• _SHORT EXERCISE_
Please give the listing again, word for word, with nothing left out.
>>>
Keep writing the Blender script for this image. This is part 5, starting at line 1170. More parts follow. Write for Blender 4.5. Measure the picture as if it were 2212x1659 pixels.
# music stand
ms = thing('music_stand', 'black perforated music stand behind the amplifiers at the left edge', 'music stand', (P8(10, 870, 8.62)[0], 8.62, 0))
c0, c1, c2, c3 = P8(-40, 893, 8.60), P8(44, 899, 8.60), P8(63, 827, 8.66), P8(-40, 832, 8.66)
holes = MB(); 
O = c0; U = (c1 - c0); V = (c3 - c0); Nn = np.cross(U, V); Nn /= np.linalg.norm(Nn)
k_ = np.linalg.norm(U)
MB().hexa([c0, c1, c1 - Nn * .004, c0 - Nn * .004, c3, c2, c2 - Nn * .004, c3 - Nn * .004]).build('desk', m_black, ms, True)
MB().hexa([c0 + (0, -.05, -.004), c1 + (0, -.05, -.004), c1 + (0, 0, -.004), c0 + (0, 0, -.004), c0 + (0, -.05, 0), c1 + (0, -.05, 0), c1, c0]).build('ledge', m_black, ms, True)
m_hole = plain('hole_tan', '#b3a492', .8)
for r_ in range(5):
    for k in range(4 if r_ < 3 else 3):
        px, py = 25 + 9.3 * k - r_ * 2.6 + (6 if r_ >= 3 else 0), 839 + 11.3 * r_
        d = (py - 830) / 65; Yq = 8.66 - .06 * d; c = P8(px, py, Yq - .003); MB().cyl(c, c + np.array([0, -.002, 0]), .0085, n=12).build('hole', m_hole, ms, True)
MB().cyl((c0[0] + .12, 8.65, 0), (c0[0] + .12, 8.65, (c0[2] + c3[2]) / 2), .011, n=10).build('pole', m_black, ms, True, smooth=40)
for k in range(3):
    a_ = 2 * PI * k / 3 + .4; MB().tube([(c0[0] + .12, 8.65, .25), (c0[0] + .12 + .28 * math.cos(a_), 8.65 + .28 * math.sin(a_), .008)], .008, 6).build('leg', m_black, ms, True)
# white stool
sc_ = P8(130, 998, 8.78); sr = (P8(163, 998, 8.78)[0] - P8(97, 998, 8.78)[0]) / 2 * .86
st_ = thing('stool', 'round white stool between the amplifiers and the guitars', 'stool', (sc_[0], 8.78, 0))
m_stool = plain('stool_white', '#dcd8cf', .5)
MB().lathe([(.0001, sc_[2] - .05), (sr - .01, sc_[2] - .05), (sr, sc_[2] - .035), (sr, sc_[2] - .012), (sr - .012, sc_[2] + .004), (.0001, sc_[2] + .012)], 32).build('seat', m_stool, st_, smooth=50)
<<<
• _EXERCISE RESPONSE_
Keep writing the Blender script for this image. This is part 5, starting at line 1170. More parts follow. Write for Blender 4.5. Measure the picture as if it were 2212x1659 pixels.
# music stand
ms = thing('music_stand', 'black perforated music stand behind the amplifiers at the left edge', 'music stand', (P8(10, 870, 8.62)[0], 8.62, 0))
c0, c1, c2, c3 = P8(-40, 893, 8.60), P8(44, 899, 8.60), P8(63, 827, 8.66), P8(-40, 832, 8.66)
holes = MB(); 
O = c0; U = (c1 - c0); V = (c3 - c0); Nn = np.cross(U, V); Nn /= np.linalg.norm(Nn)
k_ = np.linalg.norm(U)
MB().hexa([c0, c1, c1 - Nn * .004, c0 - Nn * .004, c3, c2, c2 - Nn * .004, c3 - Nn * .004]).build('desk', m_black, ms, True)
MB().hexa([c0 + (0, -.05, -.004), c1 + (0, -.05, -.004), c1 + (0, 0, -.004), c0 + (0, 0, -.004), c0 + (0, -.05, 0), c1 + (0, -.05, 0), c1, c0]).build('ledge', m_black, ms, True)
m_hole = plain('hole_tan', '#b3a492', .8)
for r_ in range(5):
    for k in range(4 if r_ < 3 else 3):
        px, py = 25 + 9.3 * k - r_ * 2.6 + (6 if r_ >= 3 else 0), 839 + 11.3 * r_
        d = (py - 830) / 65; Yq = 8.66 - .06 * d; c = P8(px, py, Yq - .003); MB().cyl(c, c + np.array([0, -.002, 0]), .0085, n=12).build('hole', m_hole, ms, True)
MB().cyl((c0[0] + .12, 8.65, 0), (c0[0] + .12, 8.65, (c0[2] + c3[2]) / 2), .011, n=10).build('pole', m_black, ms, True, smooth=40)
for k in range(3):
    a_ = 2 * PI * k / 3 + .4; MB().tube([(c0[0] + .12, 8.65, .25), (c0[0] + .12 + .28 * math.cos(a_), 8.65 + .28 * math.sin(a_), .008)], .008, 6).build('leg', m_black, ms, True)
# white stool
sc_ = P8(130, 998, 8.78); sr = (P8(163, 998, 8.78)[0] - P8(97, 998, 8.78)[0]) / 2 * .86
st_ = thing('stool', 'round white stool between the amplifiers and the guitars', 'stool', (sc_[0], 8.78, 0))
m_stool = plain('stool_white', '#dcd8cf', .5)
MB().lathe([(.0001, sc_[2] - .05), (sr - .01, sc_[2] - .05), (sr, sc_[2] - .035), (sr, sc_[2] - .012), (sr - .012, sc_[2] + .004), (.0001, sc_[2] + .012)], 32).build('seat', m_stool, st_, smooth=50)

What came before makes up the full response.